While safety is always the priority, the call had the negative side-effect of killing the race.

George Russell had just stopped for tyres behind the safety car when the red flag was waved, dropping him to seventh. Sainz had done the same, leaving him 10th.

But with all drivers called back to the pit lane, team were free to make their sole tyre change during the suspension. Almost all of them switched to the durable hard tyre that would seem them through the final 50 laps.

With no drivers needing to make another stop, the strategy battle was neutralised, and Verstappen ultimately cruised to an easy win.

There’s an argument to be made that red flags, much like safety cars, are a simple matter of luck when it comes to how they influence a race. Red flags in particular are rare enough not to rate a mention when it comes to rule rewrites.

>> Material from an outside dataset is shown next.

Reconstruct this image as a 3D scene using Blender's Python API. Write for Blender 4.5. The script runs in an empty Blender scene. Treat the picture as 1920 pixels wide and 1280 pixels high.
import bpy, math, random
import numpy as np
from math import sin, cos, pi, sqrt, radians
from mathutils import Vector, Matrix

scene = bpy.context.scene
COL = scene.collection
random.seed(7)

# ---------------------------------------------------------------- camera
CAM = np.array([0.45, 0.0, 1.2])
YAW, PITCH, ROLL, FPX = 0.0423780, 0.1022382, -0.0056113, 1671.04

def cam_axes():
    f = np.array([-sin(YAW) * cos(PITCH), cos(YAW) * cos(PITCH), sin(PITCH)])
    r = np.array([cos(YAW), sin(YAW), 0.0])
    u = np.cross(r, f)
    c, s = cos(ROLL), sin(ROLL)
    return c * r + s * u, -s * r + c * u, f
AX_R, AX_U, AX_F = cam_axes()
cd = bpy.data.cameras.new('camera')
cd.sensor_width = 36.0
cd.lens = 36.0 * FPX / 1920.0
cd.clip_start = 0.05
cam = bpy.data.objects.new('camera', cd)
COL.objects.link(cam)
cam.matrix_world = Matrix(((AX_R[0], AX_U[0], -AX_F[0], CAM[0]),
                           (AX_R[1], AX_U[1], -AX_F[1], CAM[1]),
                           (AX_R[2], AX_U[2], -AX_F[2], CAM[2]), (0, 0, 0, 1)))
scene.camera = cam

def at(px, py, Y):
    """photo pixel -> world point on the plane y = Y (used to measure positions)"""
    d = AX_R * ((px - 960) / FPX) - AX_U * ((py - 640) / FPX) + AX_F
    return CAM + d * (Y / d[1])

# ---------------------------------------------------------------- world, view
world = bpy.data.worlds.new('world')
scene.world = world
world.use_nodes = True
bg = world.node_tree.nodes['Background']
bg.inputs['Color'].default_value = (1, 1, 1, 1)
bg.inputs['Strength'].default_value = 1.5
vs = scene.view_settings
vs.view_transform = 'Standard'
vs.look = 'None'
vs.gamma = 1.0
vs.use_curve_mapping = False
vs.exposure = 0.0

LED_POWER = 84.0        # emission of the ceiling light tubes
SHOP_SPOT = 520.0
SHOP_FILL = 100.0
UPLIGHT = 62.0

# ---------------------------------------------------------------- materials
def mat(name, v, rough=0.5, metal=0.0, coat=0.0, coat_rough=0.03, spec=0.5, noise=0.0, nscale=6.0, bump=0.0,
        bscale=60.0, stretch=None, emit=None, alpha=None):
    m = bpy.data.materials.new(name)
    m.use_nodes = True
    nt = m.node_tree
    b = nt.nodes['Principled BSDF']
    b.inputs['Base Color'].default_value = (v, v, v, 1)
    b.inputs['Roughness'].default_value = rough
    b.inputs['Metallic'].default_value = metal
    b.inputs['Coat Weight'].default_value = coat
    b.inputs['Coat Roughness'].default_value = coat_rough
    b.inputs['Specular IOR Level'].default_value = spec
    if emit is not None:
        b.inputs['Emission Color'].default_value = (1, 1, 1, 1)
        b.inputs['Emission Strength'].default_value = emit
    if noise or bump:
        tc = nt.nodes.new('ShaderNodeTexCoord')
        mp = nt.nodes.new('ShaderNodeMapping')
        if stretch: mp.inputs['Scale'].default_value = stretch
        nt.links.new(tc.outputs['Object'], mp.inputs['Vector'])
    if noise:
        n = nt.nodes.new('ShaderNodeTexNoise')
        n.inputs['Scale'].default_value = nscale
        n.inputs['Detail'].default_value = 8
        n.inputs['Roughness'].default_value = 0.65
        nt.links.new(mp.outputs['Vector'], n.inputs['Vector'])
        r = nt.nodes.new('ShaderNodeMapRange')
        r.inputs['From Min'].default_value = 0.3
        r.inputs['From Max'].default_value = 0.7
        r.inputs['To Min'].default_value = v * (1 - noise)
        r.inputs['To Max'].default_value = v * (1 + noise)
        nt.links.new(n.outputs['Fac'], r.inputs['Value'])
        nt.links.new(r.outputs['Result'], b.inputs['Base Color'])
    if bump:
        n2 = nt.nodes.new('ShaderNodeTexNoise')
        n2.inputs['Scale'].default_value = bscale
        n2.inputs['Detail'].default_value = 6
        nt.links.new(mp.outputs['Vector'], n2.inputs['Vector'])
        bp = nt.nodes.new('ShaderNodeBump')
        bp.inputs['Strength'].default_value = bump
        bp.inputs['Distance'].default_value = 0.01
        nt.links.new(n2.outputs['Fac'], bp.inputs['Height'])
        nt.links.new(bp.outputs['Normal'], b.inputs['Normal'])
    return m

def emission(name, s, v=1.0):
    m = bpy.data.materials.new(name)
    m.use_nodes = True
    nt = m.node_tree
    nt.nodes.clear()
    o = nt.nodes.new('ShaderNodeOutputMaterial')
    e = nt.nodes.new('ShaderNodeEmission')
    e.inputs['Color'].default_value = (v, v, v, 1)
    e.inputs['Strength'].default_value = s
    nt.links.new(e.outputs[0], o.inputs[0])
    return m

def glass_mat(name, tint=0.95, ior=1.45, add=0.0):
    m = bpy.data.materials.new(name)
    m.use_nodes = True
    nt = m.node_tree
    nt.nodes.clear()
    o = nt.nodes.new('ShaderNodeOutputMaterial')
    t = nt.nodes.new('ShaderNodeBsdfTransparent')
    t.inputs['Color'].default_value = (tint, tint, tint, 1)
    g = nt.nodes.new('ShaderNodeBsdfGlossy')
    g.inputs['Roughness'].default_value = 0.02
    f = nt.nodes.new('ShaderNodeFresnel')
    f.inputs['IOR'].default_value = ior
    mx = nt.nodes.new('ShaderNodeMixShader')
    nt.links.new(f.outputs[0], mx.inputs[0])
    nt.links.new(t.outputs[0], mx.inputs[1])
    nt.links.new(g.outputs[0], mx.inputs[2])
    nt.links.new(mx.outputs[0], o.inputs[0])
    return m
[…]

Russell ‘screwed’ in unlucky early pit! | 01:04

But given F1 mandates at least one pit stop per race specifically to create some strategic variation — that comes via the rule requiring each driver to use at least two tyre compounds — there’s an argument to be made that tyre changes during red flags should be regulated.

Preventing teams from changing tyres at all opens the sport to safety risks if, for example, a red flag comes very late in a long stint when rubber is almost fully worn — as was the case for the second red flag. The drivers could barely keep it on the road with soft tyres; imagine if they were all on badly worn hards.

Instead it would be better to say that drivers still have to use two different tyre compounds during a race but that a change made during a red flag doesn’t count towards that tally.

If that had been the case on Sunday afternoon, we might’ve seen some more varied tactics in Melbourne — albeit no strategy gamble would’ve been enough to overcome Verstappen’s mighty pace advantage.